Thursday, October 9, 2014

Day in the Life, October 9

Turning the keys before 7 AM. The apartment is quiet, Bisque still sleeping. Wake up, wake up. Walk to the train in breaking light, One-D my soundtrack. Wake up, wake up. No seat on the el, so I stand with feet far apart and strong squatted thighs holding Ghosts by Chuck P. The train gets fuller and fuller, downtown emptier and emptier. It's just me and three other ladies by the time I'm at the end of the line.

First meeting at my new teaching residency. Google the neighborhood. Police officer shot and killed 17 hours before I arrive. I have a new hot pink Mace, and I tuck it into my seafoam scarf. Packed bus, everyone sighs when the wheelchaired person has to get off. Bless wheelchaired folk on buses. Bless them.

My new boss is a happy man who keeps his wrist limp. He brings six donuts to this kickoff meeting. Me and this happy sweetie and this fresh-faced creative writing ginger. The box is opened. "I got three of my favorite kind to make sure even if you both wanted that kind I would get one." I like this style. I have the favorite old fashioned. It is thick with hardened sour glaze. We walk to the train and men yell at me. We ignore them, but it isn't easy. "What is that smell?" my boss politely asks. "Oh, weed." I say. "Ah," he adds.

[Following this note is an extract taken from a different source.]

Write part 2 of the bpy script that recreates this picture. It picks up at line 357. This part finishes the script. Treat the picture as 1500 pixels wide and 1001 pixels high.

And then we're back to the rest of the world with skyscrapers. I stop in the Claire's and debate buying corn dog earrings. I don't because I don't have money for corn dog earrings. This shouldn't even be a consideration. People who don't have money for corn dog earrings should not even hold corn dog earrings to their faces. In my office adjuncts come and go. Sometimes the conversation is like grad school and real and potentially useful and sometimes its like, "Ohmygod how many times do people have to discuss music videos being terrible to women?" I guess they still are, so.

The students got into partners, and the students from the country south and the student from the country east were paired. They made up analogies. Some work too hard on these classroom exercises, and that is good. Grading papers, grading papers, grading papers. Scheduling classes, making plans, Next semester, money, lesson plans.

I collapse at home. "I'm sorry," I tell my man. "I need two minutes. What I ate today: a donut." I fall asleep sideways on the couch, and he wakes me up with a tiny pot of beans. I feel gooped. Brain whack. Like a confused baby being fed. Go to the theatre, have an audition for some little show. It's exercise like anything else. Audition, audition, write, write, write. I'm home grading papers again, always, forever and ever, in my grave, underground, so many student emails, "Can you tell me everything I missed today?"